Haven't read all your lovely and delightful posts yet, but I just got back from Mom's wake and wanted to leave some impressions before that poor hay gets hit once again. I must get up early for the funeral.
(Parenthetically, before I forget, I got my copy of FS Charles Edward Pogue's novelization of Dragonheart today, and already my thirteen-year-old niece wants to borrow it as soon as I'm done. Yipee! Close paren.)
A large Italian family from all over Brooklyn and Queens plus assorted relatives on Mom's side, Slovaks from Pennsylvania--all conservative, working-class people. Everyone was well-behaved. Incredible.
Cousin Richie, who Joe always said hated and tormented him as a kid--Richie is now a police detective and moved heaven and earth all Wednesday to try to get Joe out for the funeral, but to no avail. I finally met cousin Richie this evening and thanked him most heartily for trying.
Brother Tony, who gave the eulogy. Among other things: "Mom had seven children, nine grandchildren, and now, thanks to Andrea and Debby, a great-grandchild on the way." Particularly moving because when Andrea came out to her parents they told her they didn't want Debby at their Christmas celebration, so Mom insisted they come to her house. This from a woman who, when she had her first period and didn't know what it was, was beaten by her mother.

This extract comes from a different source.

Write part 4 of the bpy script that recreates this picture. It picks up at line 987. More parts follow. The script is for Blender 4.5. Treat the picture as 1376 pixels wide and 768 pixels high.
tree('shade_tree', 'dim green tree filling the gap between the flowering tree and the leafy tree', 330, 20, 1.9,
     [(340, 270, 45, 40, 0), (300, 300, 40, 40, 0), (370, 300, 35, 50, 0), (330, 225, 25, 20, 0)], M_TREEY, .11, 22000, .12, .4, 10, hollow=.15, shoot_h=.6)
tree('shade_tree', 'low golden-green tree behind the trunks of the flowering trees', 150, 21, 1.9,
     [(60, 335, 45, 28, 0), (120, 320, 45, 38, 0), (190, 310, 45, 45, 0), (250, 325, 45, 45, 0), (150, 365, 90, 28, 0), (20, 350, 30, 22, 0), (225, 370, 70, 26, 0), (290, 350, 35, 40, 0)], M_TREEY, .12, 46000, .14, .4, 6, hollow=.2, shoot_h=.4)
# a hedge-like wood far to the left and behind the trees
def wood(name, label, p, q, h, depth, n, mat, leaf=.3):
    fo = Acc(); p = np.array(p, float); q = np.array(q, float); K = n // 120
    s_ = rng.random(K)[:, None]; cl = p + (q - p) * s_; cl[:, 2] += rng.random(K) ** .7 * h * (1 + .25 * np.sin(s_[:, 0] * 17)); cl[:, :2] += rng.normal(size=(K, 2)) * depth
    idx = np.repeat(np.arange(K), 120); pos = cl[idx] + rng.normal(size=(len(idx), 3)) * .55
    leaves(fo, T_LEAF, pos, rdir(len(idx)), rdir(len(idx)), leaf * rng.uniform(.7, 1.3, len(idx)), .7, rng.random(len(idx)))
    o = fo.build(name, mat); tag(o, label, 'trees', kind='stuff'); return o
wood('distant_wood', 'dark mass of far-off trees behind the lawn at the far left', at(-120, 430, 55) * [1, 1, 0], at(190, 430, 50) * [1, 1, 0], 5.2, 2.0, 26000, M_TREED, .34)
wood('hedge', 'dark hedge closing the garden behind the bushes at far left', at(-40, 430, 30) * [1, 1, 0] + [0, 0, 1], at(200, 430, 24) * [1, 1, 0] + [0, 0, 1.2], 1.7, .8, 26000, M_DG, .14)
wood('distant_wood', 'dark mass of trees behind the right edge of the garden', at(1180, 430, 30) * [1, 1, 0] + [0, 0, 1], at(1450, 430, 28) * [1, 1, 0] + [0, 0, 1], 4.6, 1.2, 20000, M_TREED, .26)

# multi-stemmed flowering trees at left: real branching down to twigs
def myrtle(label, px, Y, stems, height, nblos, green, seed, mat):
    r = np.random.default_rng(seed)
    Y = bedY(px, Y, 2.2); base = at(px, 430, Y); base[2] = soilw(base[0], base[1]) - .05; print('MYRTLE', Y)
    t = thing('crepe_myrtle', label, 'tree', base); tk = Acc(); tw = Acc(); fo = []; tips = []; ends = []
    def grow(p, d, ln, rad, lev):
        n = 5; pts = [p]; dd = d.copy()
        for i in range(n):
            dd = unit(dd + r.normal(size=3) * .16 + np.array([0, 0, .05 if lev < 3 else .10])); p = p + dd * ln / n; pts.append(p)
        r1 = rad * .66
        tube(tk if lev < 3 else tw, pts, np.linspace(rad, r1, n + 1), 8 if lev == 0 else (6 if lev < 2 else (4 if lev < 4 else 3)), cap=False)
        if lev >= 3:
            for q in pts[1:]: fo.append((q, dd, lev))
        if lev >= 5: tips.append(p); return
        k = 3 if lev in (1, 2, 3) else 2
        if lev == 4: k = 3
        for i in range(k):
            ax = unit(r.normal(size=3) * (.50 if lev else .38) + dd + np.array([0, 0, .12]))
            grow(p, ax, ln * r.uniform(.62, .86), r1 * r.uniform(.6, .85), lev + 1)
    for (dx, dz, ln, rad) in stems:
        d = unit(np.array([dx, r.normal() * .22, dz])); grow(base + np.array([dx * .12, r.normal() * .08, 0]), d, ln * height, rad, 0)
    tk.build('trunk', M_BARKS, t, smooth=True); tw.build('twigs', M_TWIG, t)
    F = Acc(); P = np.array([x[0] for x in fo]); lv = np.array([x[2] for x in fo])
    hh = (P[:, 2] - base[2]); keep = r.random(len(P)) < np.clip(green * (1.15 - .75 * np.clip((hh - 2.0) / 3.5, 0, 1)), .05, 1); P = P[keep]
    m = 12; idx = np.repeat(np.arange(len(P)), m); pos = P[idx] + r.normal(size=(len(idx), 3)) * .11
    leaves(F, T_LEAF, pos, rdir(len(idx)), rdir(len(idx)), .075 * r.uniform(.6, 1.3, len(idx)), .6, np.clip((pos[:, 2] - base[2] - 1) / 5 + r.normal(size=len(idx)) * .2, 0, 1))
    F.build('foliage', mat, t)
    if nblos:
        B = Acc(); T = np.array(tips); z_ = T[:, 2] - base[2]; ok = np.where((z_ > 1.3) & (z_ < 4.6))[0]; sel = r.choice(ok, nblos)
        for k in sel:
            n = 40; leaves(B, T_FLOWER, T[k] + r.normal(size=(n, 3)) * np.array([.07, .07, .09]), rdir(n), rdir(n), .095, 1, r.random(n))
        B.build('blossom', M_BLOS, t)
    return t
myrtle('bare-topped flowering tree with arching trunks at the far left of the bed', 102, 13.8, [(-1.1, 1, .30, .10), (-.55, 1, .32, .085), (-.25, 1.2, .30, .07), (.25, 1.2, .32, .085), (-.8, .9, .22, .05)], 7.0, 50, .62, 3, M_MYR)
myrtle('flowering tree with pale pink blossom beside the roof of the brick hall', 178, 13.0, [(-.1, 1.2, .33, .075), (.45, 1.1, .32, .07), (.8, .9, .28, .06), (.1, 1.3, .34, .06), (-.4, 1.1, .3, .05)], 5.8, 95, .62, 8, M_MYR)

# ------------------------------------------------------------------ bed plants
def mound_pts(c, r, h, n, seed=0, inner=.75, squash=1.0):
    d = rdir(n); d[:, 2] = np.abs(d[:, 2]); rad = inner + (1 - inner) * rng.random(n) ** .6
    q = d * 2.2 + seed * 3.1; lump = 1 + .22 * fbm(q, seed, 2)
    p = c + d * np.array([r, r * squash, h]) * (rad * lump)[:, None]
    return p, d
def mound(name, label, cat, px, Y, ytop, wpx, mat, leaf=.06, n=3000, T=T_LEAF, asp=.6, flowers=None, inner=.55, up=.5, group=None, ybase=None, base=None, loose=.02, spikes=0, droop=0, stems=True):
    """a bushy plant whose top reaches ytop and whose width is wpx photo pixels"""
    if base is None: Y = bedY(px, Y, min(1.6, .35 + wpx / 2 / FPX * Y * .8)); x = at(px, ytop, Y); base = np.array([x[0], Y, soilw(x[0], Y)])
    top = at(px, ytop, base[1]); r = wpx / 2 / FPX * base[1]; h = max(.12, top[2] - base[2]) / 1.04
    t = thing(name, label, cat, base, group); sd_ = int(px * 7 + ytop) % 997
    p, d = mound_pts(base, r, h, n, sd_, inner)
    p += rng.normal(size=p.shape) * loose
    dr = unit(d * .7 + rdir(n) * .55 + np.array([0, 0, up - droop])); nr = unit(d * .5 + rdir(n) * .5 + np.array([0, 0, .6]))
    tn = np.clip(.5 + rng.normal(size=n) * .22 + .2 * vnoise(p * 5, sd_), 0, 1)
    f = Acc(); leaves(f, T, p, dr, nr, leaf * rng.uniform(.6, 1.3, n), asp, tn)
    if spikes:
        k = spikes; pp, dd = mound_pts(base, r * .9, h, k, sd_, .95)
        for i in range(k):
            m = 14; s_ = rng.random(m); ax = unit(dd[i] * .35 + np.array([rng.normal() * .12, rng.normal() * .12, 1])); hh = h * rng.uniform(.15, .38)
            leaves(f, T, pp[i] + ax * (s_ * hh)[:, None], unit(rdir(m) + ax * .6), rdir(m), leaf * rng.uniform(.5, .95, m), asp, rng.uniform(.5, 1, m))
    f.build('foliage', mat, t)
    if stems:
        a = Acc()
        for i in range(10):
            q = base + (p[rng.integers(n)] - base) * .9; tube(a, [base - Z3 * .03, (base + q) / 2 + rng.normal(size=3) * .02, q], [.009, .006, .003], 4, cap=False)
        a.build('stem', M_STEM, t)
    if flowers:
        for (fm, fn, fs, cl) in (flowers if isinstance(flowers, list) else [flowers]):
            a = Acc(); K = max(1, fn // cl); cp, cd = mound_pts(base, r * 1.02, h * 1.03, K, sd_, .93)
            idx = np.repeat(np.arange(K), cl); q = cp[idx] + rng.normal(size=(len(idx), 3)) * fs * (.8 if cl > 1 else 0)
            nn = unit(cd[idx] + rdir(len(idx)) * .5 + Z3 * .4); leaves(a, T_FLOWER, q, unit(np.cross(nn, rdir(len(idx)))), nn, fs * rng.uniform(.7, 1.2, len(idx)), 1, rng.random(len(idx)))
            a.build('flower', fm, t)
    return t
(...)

She had come a long way, there are many things she didn't understand, but one thing she did understand was unconditional love.
Sister Diane, who spent the last six years caring for Mom through all her illness while working two jobs and raising her two daughters alone, telling me, "I wanted to be with Mom at the end, but she chose you, and there must have been a reason."
The message on my machine when I came home from our friend and former NYC detective, who spent the day calling from Florida to the DA's office, spoke to the DA and the Warden, to no avail. But the Warden went down to talk to Joe and offer his condolences.
Sister Diane again, "I know Joe is hurting a lot because he couldn't be with Mom at the end. But I finally got some good Aides in the house. And last month when I had the Aide from hell, Joe was here for a week, day and night, taking care of his mother, and that was when she really needed him."
Joe on the phone when I came home, "Every time I close my eyes I know Mom is talking to me, but I don't know what she wants." Me: "She is telling you she loves you, she knows you love her, she is gone, and you have to let go." (Gosh, I sound like John Edwards!)
Sister Marilyn, who flew in from California on a moment's notice last week and finally pushed and prodded the doctor to give Mom something effective for the pain, so that after a week without sleep she finally manage to sleep and pass peacefully.
The brattiest kids in the family behaving themselves admirally for several hours during the wake.
The wife of another inmate who has befriended Joe, calling me to find the time and place of the funeral, because she wants to be there tomorrow.
Our next door neighbor (on the other side!) leaving a Mass Card in my mailbox.
Sister Dorothy telling me I had to have a second helping of lasagne, because Mom would tell me I look thin and push me to stuff my face, if she were here.
Memories. Oy, memories. Mom, being asked by a little girl years ago (who is now all grown up and came to the wake from Pennsylvania) if I were her son too: she hugged me and said, "Yes, he's my adopted son." None of this "he's my son's, uh, er, um, friend," for her.
She would have been 86 on March 26. She wasn't very educated. She never learned to drive. She never traveled. She was raised to be a wife and mother and never wanted more. She probably made lots of mistakes raising her kids--as who hasn't? She accepted me as a part of her family for 23 years. She was stuborn, cantankerous, tactless, outspoken and full of love. I will miss her.